** start Data section **

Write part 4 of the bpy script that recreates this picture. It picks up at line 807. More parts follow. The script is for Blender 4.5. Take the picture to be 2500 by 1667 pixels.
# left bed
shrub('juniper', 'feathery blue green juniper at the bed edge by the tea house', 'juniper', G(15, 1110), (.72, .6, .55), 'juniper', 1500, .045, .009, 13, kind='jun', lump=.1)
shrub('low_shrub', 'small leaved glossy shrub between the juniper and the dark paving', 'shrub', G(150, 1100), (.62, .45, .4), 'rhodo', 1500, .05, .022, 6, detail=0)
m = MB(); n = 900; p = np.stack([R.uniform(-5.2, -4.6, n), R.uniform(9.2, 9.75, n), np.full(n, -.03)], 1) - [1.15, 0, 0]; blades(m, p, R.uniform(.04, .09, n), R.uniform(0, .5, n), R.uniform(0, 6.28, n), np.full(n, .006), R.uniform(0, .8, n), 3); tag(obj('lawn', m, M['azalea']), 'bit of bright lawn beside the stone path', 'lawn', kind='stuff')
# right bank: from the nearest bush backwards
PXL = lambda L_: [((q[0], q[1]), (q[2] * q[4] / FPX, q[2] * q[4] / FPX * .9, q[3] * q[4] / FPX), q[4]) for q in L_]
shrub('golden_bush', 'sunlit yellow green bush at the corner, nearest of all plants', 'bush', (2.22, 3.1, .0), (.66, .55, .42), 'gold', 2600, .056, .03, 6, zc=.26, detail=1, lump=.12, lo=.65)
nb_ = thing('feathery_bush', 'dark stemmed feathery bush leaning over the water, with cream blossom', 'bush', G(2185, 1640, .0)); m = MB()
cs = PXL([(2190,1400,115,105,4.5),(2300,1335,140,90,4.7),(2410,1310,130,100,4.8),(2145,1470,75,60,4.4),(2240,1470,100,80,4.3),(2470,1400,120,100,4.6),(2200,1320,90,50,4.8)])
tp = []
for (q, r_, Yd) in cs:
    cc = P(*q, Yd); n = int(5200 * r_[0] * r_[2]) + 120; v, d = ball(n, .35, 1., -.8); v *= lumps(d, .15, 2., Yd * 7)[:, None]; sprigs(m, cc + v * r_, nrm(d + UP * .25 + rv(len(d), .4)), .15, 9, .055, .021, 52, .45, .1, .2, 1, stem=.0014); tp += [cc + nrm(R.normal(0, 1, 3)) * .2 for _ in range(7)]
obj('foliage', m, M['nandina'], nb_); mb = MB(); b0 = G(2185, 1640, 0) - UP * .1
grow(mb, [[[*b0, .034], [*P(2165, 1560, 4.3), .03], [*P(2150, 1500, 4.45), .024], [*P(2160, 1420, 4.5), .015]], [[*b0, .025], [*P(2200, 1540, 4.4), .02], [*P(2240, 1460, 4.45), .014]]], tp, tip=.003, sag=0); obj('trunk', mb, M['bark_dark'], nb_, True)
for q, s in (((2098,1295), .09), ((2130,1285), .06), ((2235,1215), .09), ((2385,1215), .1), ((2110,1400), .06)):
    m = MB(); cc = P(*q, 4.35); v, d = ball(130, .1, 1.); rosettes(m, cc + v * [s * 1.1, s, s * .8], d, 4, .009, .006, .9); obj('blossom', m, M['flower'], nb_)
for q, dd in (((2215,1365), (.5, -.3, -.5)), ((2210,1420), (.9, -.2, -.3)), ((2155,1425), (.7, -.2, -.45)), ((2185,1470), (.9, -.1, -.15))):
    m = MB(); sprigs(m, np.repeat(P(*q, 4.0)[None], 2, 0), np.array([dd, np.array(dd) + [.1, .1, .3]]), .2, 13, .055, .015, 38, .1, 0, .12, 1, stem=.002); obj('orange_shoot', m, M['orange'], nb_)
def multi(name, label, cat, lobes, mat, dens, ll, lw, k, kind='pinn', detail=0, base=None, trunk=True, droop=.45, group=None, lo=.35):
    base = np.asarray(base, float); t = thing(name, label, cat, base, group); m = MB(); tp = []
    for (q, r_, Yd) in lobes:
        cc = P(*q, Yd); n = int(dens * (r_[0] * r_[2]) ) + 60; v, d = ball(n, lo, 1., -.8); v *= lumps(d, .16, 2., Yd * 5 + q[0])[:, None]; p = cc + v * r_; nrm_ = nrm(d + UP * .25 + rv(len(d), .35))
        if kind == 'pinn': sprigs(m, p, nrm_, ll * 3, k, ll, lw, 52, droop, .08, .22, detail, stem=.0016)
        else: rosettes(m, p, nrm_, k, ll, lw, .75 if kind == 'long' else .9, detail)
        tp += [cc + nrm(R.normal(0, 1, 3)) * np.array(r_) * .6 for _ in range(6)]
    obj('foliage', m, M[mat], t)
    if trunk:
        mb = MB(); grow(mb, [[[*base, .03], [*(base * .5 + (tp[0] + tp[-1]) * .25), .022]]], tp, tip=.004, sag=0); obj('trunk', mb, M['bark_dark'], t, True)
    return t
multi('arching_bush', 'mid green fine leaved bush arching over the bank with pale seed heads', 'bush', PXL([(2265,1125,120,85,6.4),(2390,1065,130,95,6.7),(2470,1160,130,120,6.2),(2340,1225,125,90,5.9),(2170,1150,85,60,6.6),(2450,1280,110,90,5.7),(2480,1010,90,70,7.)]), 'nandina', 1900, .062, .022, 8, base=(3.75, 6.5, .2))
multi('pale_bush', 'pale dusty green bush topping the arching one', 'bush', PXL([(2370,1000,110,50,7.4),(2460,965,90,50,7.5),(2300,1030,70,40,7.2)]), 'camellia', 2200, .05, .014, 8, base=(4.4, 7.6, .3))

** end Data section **

◆ What is asked: Transcribe the data. Leave every line exactly as it is.

◆ Result of this task:
Write part 4 of the bpy script that recreates this picture. It picks up at line 807. More parts follow. The script is for Blender 4.5. Take the picture to be 2500 by 1667 pixels.
# left bed
shrub('juniper', 'feathery blue green juniper at the bed edge by the tea house', 'juniper', G(15, 1110), (.72, .6, .55), 'juniper', 1500, .045, .009, 13, kind='jun', lump=.1)
shrub('low_shrub', 'small leaved glossy shrub between the juniper and the dark paving', 'shrub', G(150, 1100), (.62, .45, .4), 'rhodo', 1500, .05, .022, 6, detail=0)
m = MB(); n = 900; p = np.stack([R.uniform(-5.2, -4.6, n), R.uniform(9.2, 9.75, n), np.full(n, -.03)], 1) - [1.15, 0, 0]; blades(m, p, R.uniform(.04, .09, n), R.uniform(0, .5, n), R.uniform(0, 6.28, n), np.full(n, .006), R.uniform(0, .8, n), 3); tag(obj('lawn', m, M['azalea']), 'bit of bright lawn beside the stone path', 'lawn', kind='stuff')
# right bank: from the nearest bush backwards
PXL = lambda L_: [((q[0], q[1]), (q[2] * q[4] / FPX, q[2] * q[4] / FPX * .9, q[3] * q[4] / FPX), q[4]) for q in L_]
shrub('golden_bush', 'sunlit yellow green bush at the corner, nearest of all plants', 'bush', (2.22, 3.1, .0), (.66, .55, .42), 'gold', 2600, .056, .03, 6, zc=.26, detail=1, lump=.12, lo=.65)
nb_ = thing('feathery_bush', 'dark stemmed feathery bush leaning over the water, with cream blossom', 'bush', G(2185, 1640, .0)); m = MB()
cs = PXL([(2190,1400,115,105,4.5),(2300,1335,140,90,4.7),(2410,1310,130,100,4.8),(2145,1470,75,60,4.4),(2240,1470,100,80,4.3),(2470,1400,120,100,4.6),(2200,1320,90,50,4.8)])
tp = []
for (q, r_, Yd) in cs:
    cc = P(*q, Yd); n = int(5200 * r_[0] * r_[2]) + 120; v, d = ball(n, .35, 1., -.8); v *= lumps(d, .15, 2., Yd * 7)[:, None]; sprigs(m, cc + v * r_, nrm(d + UP * .25 + rv(len(d), .4)), .15, 9, .055, .021, 52, .45, .1, .2, 1, stem=.0014); tp += [cc + nrm(R.normal(0, 1, 3)) * .2 for _ in range(7)]
obj('foliage', m, M['nandina'], nb_); mb = MB(); b0 = G(2185, 1640, 0) - UP * .1
grow(mb, [[[*b0, .034], [*P(2165, 1560, 4.3), .03], [*P(2150, 1500, 4.45), .024], [*P(2160, 1420, 4.5), .015]], [[*b0, .025], [*P(2200, 1540, 4.4), .02], [*P(2240, 1460, 4.45), .014]]], tp, tip=.003, sag=0); obj('trunk', mb, M['bark_dark'], nb_, True)
for q, s in (((2098,1295), .09), ((2130,1285), .06), ((2235,1215), .09), ((2385,1215), .1), ((2110,1400), .06)):
    m = MB(); cc = P(*q, 4.35); v, d = ball(130, .1, 1.); rosettes(m, cc + v * [s * 1.1, s, s * .8], d, 4, .009, .006, .9); obj('blossom', m, M['flower'], nb_)
for q, dd in (((2215,1365), (.5, -.3, -.5)), ((2210,1420), (.9, -.2, -.3)), ((2155,1425), (.7, -.2, -.45)), ((2185,1470), (.9, -.1, -.15))):
    m = MB(); sprigs(m, np.repeat(P(*q, 4.0)[None], 2, 0), np.array([dd, np.array(dd) + [.1, .1, .3]]), .2, 13, .055, .015, 38, .1, 0, .12, 1, stem=.002); obj('orange_shoot', m, M['orange'], nb_)
def multi(name, label, cat, lobes, mat, dens, ll, lw, k, kind='pinn', detail=0, base=None, trunk=True, droop=.45, group=None, lo=.35):
    base = np.asarray(base, float); t = thing(name, label, cat, base, group); m = MB(); tp = []
    for (q, r_, Yd) in lobes:
        cc = P(*q, Yd); n = int(dens * (r_[0] * r_[2]) ) + 60; v, d = ball(n, lo, 1., -.8); v *= lumps(d, .16, 2., Yd * 5 + q[0])[:, None]; p = cc + v * r_; nrm_ = nrm(d + UP * .25 + rv(len(d), .35))
        if kind == 'pinn': sprigs(m, p, nrm_, ll * 3, k, ll, lw, 52, droop, .08, .22, detail, stem=.0016)
        else: rosettes(m, p, nrm_, k, ll, lw, .75 if kind == 'long' else .9, detail)
        tp += [cc + nrm(R.normal(0, 1, 3)) * np.array(r_) * .6 for _ in range(6)]
    obj('foliage', m, M[mat], t)
    if trunk:
        mb = MB(); grow(mb, [[[*base, .03], [*(base * .5 + (tp[0] + tp[-1]) * .25), .022]]], tp, tip=.004, sag=0); obj('trunk', mb, M['bark_dark'], t, True)
    return t
multi('arching_bush', 'mid green fine leaved bush arching over the bank with pale seed heads', 'bush', PXL([(2265,1125,120,85,6.4),(2390,1065,130,95,6.7),(2470,1160,130,120,6.2),(2340,1225,125,90,5.9),(2170,1150,85,60,6.6),(2450,1280,110,90,5.7),(2480,1010,90,70,7.)]), 'nandina', 1900, .062, .022, 8, base=(3.75, 6.5, .2))
multi('pale_bush', 'pale dusty green bush topping the arching one', 'bush', PXL([(2370,1000,110,50,7.4),(2460,965,90,50,7.5),(2300,1030,70,40,7.2)]), 'camellia', 2200, .05, .014, 8, base=(4.4, 7.6, .3))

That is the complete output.